**Supplied information:**

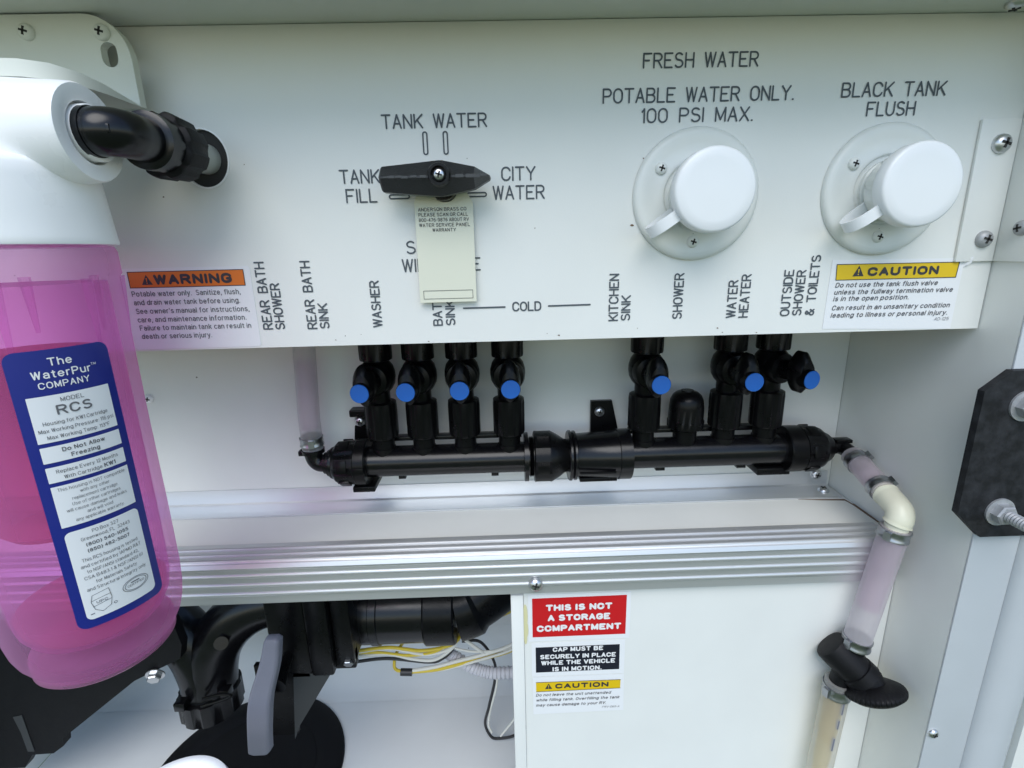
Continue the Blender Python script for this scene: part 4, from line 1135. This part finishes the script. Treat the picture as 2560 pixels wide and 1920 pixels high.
obj('handle_hub', MB().lathe([(.0130, 0), (.0090, .012), (.0060, .030), (.0060, .060)], (-.2600, .098, -.4560), (.10, 1, .25), 20), BLACK, gv)
lp = thing('drain_pipe', 'large black horizontal drain pipe under the shelf edge', 'drain pipe', (-.12, .20, -.449))
p_ = MB().lathe([(.0440, 0), (.0440, .040), (.0455, .041), (.0455, .050), (.0440, .051), (.0440, .106)], (-.2120, .200, -.4400), (1, 0, 0), 40)
obj('pipe_run', p_, GLOSSB, lp)
obj('pipe_collar', MB().lathe([(.0465, 0), (.0480, .002), (.0480, .036), (.0465, .038)], (-.1060, .200, -.4400), (1, 0, 0), 40), BLACK, lp)
obj('reducer', MB().tube(smooth_path([(-.069, .200, -.440), (-.050, .203, -.436), (-.020, .212, -.420), (.020, .225, -.390), (.10, .250, -.35)], 5), [.0450]*6+[.040]*15, 32), BLACK, lp)
sb = thing('steel_bracket', 'black angled bar bolted below the filter, reaching down to the floor', 'bracket', (-.47, .15, -.50))
obj('bar', MB().prism([(-.66, -.400), (-.3850, -.400), (-.3800, -.4330), (-.3850, -.4520), (-.4440, -.4810), (-.5474, -.5620), (-.5500, -.5740), (-.5640, -.5842), (-.5900, -.5850), (-.6040, -.6050), (-.66, -.6050)], .150, .138, XZ), MATTB, sb, smooth=False)
obj('bar_slot', MB().prism([(-.5855, -.5237), (-.5965, -.5260), (-.5935, -.5500), (-.5930, -.5790), (-.5850, -.5792)], .1378, .1372, XZ), GREYD, sb, smooth=False)
hex_bolt((-.4180, .138, -.4728), (.2, -1, -.3), .0075, sb)
fh = thing('floor_drain', 'round black drain opening in the floor with rubber collar', 'drain', (-.35, .16, ZF))
obj('collar', MB().lathe([(.1220, 0), (.1220, .0030), (.1190, .0045), (.0900, .0040), (.0850, .0010)], (-.35, .16, ZF+.0004), (0, 0, 1), 64), MATTB, fh)
obj('well', MB().lathe([(.0850, .0012), (.0800, .0008), (1e-6, .0006)], (-.35, .16, ZF+.0010), (0, 0, 1), 48), MATTB, fh)
pan_screw((-.242, .150, ZF+.0045), (0, 0, 1), .0050, fh, STEEL)
wc = thing('sewer_cap', 'white round cap rim just showing at the bottom edge below the filter', 'cap', (-.30, .0, -.50))
obj('rim', MB().lathe([(.0500, -.06), (.0500, -.006), (.0480, -.001), (.0440, 0), (.0390, -.003), (.0370, -.010), (1e-6, -.012)], (-.3000, -.0250, -.4580), (0, 0, 1), 56), PLASTW, wc, ang=50)

# ------------------------------------------------------------------ wires
def wire(label, pts, r, m):
    return tag(obj('wire', MB().tube(smooth_path(pts, 8), r, 8), m), label, 'wire', 'loose wires beside the drain pipe')
def wy_(px): return px
WY = .19
def W(*p): return [(x, WY+(d[0] if d else 0), z) for x, z, *d in p]
wire('yellow wire sagging along the underside of the drain pipe', W((-.205, -.4985), (-.160, -.4946), (-.135, -.4985), (-.1153, -.5016), (-.0881, -.498), (-.0696, -.4888), (-.060, -.484, .02)), .0022, WYEL)
wire('white wire twinned with the yellow one under the drain pipe', W((-.205, -.503), (-.1800, -.4975), (-.150, -.4975), (-.1153, -.5075), (-.0881, -.5045), (-.0700, -.4925), (-.062, -.486, .02)), .0019, WWHI)
wire('white wire sagging below the yellow one', W((-.2080, -.5071), (-.1606, -.5049), (-.1253, -.5148), (-.0982, -.5161), (-.0722, -.4955), (-.064, -.486, .02)), .0021, WWHI)
wire('grey-black wire sagging lowest below the drain pipe', W((-.2100, -.5159), (-.1612, -.5117), (-.1075, -.5198), (-.0891, -.5151), (-.0740, -.499), (-.066, -.486, .02)), .0021, WBLK)
wire('yellow wire looping from the black tape up to the pipe', W((-.1440, -.5328), (-.1500, -.5305), (-.1528, -.5240), (-.1520, -.5150, .01), (-.1440, -.5060, .02)), .0021, WYEL)
wire('yellow wire running from the black tape to the cover board edge', W((-.1320, -.5345), (-.1000, -.5325), (-.0713, -.5260), (-.030, -.5160), (.0021, -.5060), (.040, -.492, .01)), .0024, WYEL)
wire('white wire from the black tape to the cover board edge', W((-.1310, -.5325), (-.1000, -.5280), (-.0713, -.5205), (-.030, -.5100), (.0023, -.4975), (.040, -.482, .01)), .0024, WWHI)
wire('second white wire from the black tape, nearest the floor', W((-.1310, -.5352), (-.1050, -.5345), (-.0800, -.5310), (-.030, -.5130, -.004), (.0023, -.5015, -.004), (.040, -.487, .004)), .0016, WWHI)
wire('white wire curving from the board hole down past the conduit', W((-.0640, -.4915, .01), (-.0475, -.498), (-.0344, -.5095), (-.0280, -.520, .006)), .0021, WWHI)
wire('black wire hanging in a long loop below the conduit', W((-.0640, -.5000, .012), (-.0400, -.5020, .012), (-.0237, -.5307, .012), (-.0215, -.5589, .012), (-.0310, -.595), (-.0375, -.6252), (-.0300, -.6482), (-.0182, -.6519), (.0035, -.6470), (.030, -.635, .01)), .0019, WBLK)
wire('thin white wire hanging inside the black loop', W((-.0190, -.552, .012), (-.0202, -.5647), (-.0290, -.600), (-.0330, -.6254), (-.0290, -.641)), .0014, WWHI)
wire('white wire rising from the foot of the black loop', W((-.0170, -.6480), (-.0080, -.6350), (.0030, -.6184), (.030, -.580, .01)), .0014, WWHI)
wire('tan wire running high behind the drain pipe', W((-.0640, -.4790, .03), (-.0241, -.4800, .03), (.0007, -.4720, .03), (.03, -.455, .03)), .0019, WYEL)
wire('second yellow wire crossing under the pipe toward the conduit', W((-.2040, -.5010), (-.1700, -.5020), (-.1350, -.5080), (-.1050, -.5060), (-.0850, -.4960), (-.0680, -.4850, .01)), .0018, WYEL)
wire('thin white wire crossing from the pipe to the cover board', W((-.0800, -.4970), (-.0500, -.5060), (-.0150, -.5060), (.0050, -.5010), (.035, -.489, .01)), .0015, WWHI)
tag(obj('tape', MB().cyl((-.1450, WY-.001, -.5330), (-.1300, WY-.001, -.5342), .0046, n=14), WBLK), 'band of black tape joining yellow and white wires', 'tape')
pth = smooth_path([(-.085, WY+.016, -.520), (-.0759, WY+.014, -.526), (-.0493, WY+.012, -.544), (-.0266, WY+.010, -.5505), (.0045, WY+.010, -.5515), (.04, WY+.010, -.551)], 22)
tag(obj('wire_conduit', MB().tube(pth, [.0082 if (i//2) % 2 else .0070 for i in range(len(pth))], 16), LOOM), 'white corrugated wire conduit beside the cover board edge', 'conduit')
tag(obj('wire_hole', MB().add([XZ(u, v, .3346) for u, v in circle(-.108, -.585, .022, .018, 20)], [tuple(range(20))]), DARK, smooth=False), 'dark ragged hole in the rear board where wires pass', 'hole')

**Job:** Restate the full listing verbatim and drop every picture.

**The reply:**
Continue the Blender Python script for this scene: part 4, from line 1135. This part finishes the script. Treat the picture as 2560 pixels wide and 1920 pixels high.
obj('handle_hub', MB().lathe([(.0130, 0), (.0090, .012), (.0060, .030), (.0060, .060)], (-.2600, .098, -.4560), (.10, 1, .25), 20), BLACK, gv)
lp = thing('drain_pipe', 'large black horizontal drain pipe under the shelf edge', 'drain pipe', (-.12, .20, -.449))
p_ = MB().lathe([(.0440, 0), (.0440, .040), (.0455, .041), (.0455, .050), (.0440, .051), (.0440, .106)], (-.2120, .200, -.4400), (1, 0, 0), 40)
obj('pipe_run', p_, GLOSSB, lp)
obj('pipe_collar', MB().lathe([(.0465, 0), (.0480, .002), (.0480, .036), (.0465, .038)], (-.1060, .200, -.4400), (1, 0, 0), 40), BLACK, lp)
obj('reducer', MB().tube(smooth_path([(-.069, .200, -.440), (-.050, .203, -.436), (-.020, .212, -.420), (.020, .225, -.390), (.10, .250, -.35)], 5), [.0450]*6+[.040]*15, 32), BLACK, lp)
sb = thing('steel_bracket', 'black angled bar bolted below the filter, reaching down to the floor', 'bracket', (-.47, .15, -.50))
obj('bar', MB().prism([(-.66, -.400), (-.3850, -.400), (-.3800, -.4330), (-.3850, -.4520), (-.4440, -.4810), (-.5474, -.5620), (-.5500, -.5740), (-.5640, -.5842), (-.5900, -.5850), (-.6040, -.6050), (-.66, -.6050)], .150, .138, XZ), MATTB, sb, smooth=False)
obj('bar_slot', MB().prism([(-.5855, -.5237), (-.5965, -.5260), (-.5935, -.5500), (-.5930, -.5790), (-.5850, -.5792)], .1378, .1372, XZ), GREYD, sb, smooth=False)
hex_bolt((-.4180, .138, -.4728), (.2, -1, -.3), .0075, sb)
fh = thing('floor_drain', 'round black drain opening in the floor with rubber collar', 'drain', (-.35, .16, ZF))
obj('collar', MB().lathe([(.1220, 0), (.1220, .0030), (.1190, .0045), (.0900, .0040), (.0850, .0010)], (-.35, .16, ZF+.0004), (0, 0, 1), 64), MATTB, fh)
obj('well', MB().lathe([(.0850, .0012), (.0800, .0008), (1e-6, .0006)], (-.35, .16, ZF+.0010), (0, 0, 1), 48), MATTB, fh)
pan_screw((-.242, .150, ZF+.0045), (0, 0, 1), .0050, fh, STEEL)
wc = thing('sewer_cap', 'white round cap rim just showing at the bottom edge below the filter', 'cap', (-.30, .0, -.50))
obj('rim', MB().lathe([(.0500, -.06), (.0500, -.006), (.0480, -.001), (.0440, 0), (.0390, -.003), (.0370, -.010), (1e-6, -.012)], (-.3000, -.0250, -.4580), (0, 0, 1), 56), PLASTW, wc, ang=50)

# ------------------------------------------------------------------ wires
def wire(label, pts, r, m):
    return tag(obj('wire', MB().tube(smooth_path(pts, 8), r, 8), m), label, 'wire', 'loose wires beside the drain pipe')
def wy_(px): return px
WY = .19
def W(*p): return [(x, WY+(d[0] if d else 0), z) for x, z, *d in p]
wire('yellow wire sagging along the underside of the drain pipe', W((-.205, -.4985), (-.160, -.4946), (-.135, -.4985), (-.1153, -.5016), (-.0881, -.498), (-.0696, -.4888), (-.060, -.484, .02)), .0022, WYEL)
wire('white wire twinned with the yellow one under the drain pipe', W((-.205, -.503), (-.1800, -.4975), (-.150, -.4975), (-.1153, -.5075), (-.0881, -.5045), (-.0700, -.4925), (-.062, -.486, .02)), .0019, WWHI)
wire('white wire sagging below the yellow one', W((-.2080, -.5071), (-.1606, -.5049), (-.1253, -.5148), (-.0982, -.5161), (-.0722, -.4955), (-.064, -.486, .02)), .0021, WWHI)
wire('grey-black wire sagging lowest below the drain pipe', W((-.2100, -.5159), (-.1612, -.5117), (-.1075, -.5198), (-.0891, -.5151), (-.0740, -.499), (-.066, -.486, .02)), .0021, WBLK)
wire('yellow wire looping from the black tape up to the pipe', W((-.1440, -.5328), (-.1500, -.5305), (-.1528, -.5240), (-.1520, -.5150, .01), (-.1440, -.5060, .02)), .0021, WYEL)
wire('yellow wire running from the black tape to the cover board edge', W((-.1320, -.5345), (-.1000, -.5325), (-.0713, -.5260), (-.030, -.5160), (.0021, -.5060), (.040, -.492, .01)), .0024, WYEL)
wire('white wire from the black tape to the cover board edge', W((-.1310, -.5325), (-.1000, -.5280), (-.0713, -.5205), (-.030, -.5100), (.0023, -.4975), (.040, -.482, .01)), .0024, WWHI)
wire('second white wire from the black tape, nearest the floor', W((-.1310, -.5352), (-.1050, -.5345), (-.0800, -.5310), (-.030, -.5130, -.004), (.0023, -.5015, -.004), (.040, -.487, .004)), .0016, WWHI)
wire('white wire curving from the board hole down past the conduit', W((-.0640, -.4915, .01), (-.0475, -.498), (-.0344, -.5095), (-.0280, -.520, .006)), .0021, WWHI)
wire('black wire hanging in a long loop below the conduit', W((-.0640, -.5000, .012), (-.0400, -.5020, .012), (-.0237, -.5307, .012), (-.0215, -.5589, .012), (-.0310, -.595), (-.0375, -.6252), (-.0300, -.6482), (-.0182, -.6519), (.0035, -.6470), (.030, -.635, .01)), .0019, WBLK)
wire('thin white wire hanging inside the black loop', W((-.0190, -.552, .012), (-.0202, -.5647), (-.0290, -.600), (-.0330, -.6254), (-.0290, -.641)), .0014, WWHI)
wire('white wire rising from the foot of the black loop', W((-.0170, -.6480), (-.0080, -.6350), (.0030, -.6184), (.030, -.580, .01)), .0014, WWHI)
wire('tan wire running high behind the drain pipe', W((-.0640, -.4790, .03), (-.0241, -.4800, .03), (.0007, -.4720, .03), (.03, -.455, .03)), .0019, WYEL)
wire('second yellow wire crossing under the pipe toward the conduit', W((-.2040, -.5010), (-.1700, -.5020), (-.1350, -.5080), (-.1050, -.5060), (-.0850, -.4960), (-.0680, -.4850, .01)), .0018, WYEL)
wire('thin white wire crossing from the pipe to the cover board', W((-.0800, -.4970), (-.0500, -.5060), (-.0150, -.5060), (.0050, -.5010), (.035, -.489, .01)), .0015, WWHI)
tag(obj('tape', MB().cyl((-.1450, WY-.001, -.5330), (-.1300, WY-.001, -.5342), .0046, n=14), WBLK), 'band of black tape joining yellow and white wires', 'tape')
pth = smooth_path([(-.085, WY+.016, -.520), (-.0759, WY+.014, -.526), (-.0493, WY+.012, -.544), (-.0266, WY+.010, -.5505), (.0045, WY+.010, -.5515), (.04, WY+.010, -.551)], 22)
tag(obj('wire_conduit', MB().tube(pth, [.0082 if (i//2) % 2 else .0070 for i in range(len(pth))], 16), LOOM), 'white corrugated wire conduit beside the cover board edge', 'conduit')
tag(obj('wire_hole', MB().add([XZ(u, v, .3346) for u, v in circle(-.108, -.585, .022, .018, 20)], [tuple(range(20))]), DARK, smooth=False), 'dark ragged hole in the rear board where wires pass', 'hole')